In Newtonian gravity the potential energy is given as
$U=-GMm/r$
for objects near the earth the acceleration of gravity g can be considered to be approximately constant and the expression for potential energy relative to the Earth's surface becomes
$U=mgh$
where h is the height above the surface and g is the surface value of the acceleration of gravity.
So one has to be clear of the frame of reference, to which potential energy is defined.
You ask:
I think that potential energy is caused by gravity because of its position and distance from the surface of the earth, so will you have no potential energy if you were at the core?
This is true when r, the radius from the center of mass , is smaller than R the radius of earth. It is not true when r is smaller than R.
There exists the shell theorem, which proves that there is no gravitational potential within a mass shell:
So it is only the mass of the sphere smaller than r that affects the acceleration: and the g in $U=mgh$ is effectively variable, becoming zero at the center.

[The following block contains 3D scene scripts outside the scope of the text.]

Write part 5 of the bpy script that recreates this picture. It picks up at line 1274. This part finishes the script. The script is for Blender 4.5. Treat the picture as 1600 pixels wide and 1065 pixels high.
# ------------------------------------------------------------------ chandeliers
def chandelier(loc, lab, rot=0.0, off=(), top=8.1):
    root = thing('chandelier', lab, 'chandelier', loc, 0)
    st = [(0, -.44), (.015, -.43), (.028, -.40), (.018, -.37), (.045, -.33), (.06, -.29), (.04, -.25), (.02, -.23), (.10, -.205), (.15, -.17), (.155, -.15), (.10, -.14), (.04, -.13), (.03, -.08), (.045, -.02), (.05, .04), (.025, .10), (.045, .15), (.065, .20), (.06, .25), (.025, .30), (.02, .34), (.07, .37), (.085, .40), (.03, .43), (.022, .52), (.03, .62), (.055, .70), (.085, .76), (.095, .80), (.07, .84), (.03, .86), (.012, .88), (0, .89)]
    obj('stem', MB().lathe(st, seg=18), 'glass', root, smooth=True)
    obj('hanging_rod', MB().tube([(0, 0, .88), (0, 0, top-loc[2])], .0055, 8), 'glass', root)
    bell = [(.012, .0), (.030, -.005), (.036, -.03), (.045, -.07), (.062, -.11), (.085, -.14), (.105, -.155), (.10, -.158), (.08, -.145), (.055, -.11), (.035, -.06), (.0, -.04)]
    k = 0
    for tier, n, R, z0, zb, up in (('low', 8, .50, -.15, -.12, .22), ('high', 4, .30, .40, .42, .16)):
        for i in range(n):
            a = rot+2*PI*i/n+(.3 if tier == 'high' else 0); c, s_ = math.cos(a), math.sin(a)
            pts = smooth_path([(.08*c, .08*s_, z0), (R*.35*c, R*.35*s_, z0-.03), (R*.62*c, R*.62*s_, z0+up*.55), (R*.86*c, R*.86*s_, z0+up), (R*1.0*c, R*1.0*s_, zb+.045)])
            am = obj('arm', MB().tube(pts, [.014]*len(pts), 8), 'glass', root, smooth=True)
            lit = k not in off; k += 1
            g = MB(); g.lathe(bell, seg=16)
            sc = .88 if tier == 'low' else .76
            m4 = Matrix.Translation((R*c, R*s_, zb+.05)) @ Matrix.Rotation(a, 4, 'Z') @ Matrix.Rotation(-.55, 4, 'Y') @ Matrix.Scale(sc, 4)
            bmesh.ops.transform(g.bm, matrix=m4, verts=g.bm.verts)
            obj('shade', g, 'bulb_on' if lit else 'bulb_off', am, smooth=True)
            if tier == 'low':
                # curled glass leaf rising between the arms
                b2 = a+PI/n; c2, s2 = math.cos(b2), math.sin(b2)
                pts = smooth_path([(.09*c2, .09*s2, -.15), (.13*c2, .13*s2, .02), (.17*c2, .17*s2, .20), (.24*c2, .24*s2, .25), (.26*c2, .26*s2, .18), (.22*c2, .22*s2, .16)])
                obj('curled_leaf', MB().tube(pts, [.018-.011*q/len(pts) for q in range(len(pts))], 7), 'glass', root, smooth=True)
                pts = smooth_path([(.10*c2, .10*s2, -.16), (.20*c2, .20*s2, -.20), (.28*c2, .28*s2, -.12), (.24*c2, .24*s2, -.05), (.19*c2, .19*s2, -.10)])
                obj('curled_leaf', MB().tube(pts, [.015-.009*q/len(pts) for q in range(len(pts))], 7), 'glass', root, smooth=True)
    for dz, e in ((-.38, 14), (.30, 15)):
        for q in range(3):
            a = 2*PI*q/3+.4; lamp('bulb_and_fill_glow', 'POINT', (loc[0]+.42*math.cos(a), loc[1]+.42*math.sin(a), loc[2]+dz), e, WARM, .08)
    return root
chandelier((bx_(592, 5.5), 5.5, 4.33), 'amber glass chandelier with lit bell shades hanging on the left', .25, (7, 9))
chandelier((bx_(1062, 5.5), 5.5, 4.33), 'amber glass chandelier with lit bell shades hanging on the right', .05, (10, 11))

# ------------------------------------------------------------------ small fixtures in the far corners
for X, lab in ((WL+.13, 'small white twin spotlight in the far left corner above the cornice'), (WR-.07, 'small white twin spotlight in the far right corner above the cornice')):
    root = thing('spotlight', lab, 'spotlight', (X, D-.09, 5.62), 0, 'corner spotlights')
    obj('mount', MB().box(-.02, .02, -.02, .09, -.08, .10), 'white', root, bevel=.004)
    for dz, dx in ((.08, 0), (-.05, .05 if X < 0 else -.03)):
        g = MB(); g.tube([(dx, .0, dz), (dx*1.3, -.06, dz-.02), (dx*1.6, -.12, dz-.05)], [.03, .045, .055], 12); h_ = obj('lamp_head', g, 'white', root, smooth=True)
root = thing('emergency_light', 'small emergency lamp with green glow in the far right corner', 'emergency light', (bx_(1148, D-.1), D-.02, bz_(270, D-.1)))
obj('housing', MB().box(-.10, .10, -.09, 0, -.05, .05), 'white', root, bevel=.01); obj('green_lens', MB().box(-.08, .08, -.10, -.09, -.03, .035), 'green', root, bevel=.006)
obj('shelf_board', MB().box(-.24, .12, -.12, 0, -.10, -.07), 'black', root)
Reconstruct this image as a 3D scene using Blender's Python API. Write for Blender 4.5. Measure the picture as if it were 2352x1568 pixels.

Consider a tube going through a diameter of the earth and a person from the surface falls. What is the potential energy as a function of r? Lets see the acceleration on the falling mass:
Your initial acceleration would be the surface acceleration of gravity
but the acceleration would be progressively smaller as you approached the center. Your weight would be zero as you flew through the center of the Earth.
$g_eff$ is zero at the centero of the earth and thus the potential energy at the center is zero,
As the mass passes through the center there is zero mass there to have an effective attraction that will create potential energy, so at the center the potential energy is zero. It has become kinetic energy that will bring the particle to the surface on the other side, in the oscillation calculated in the link given.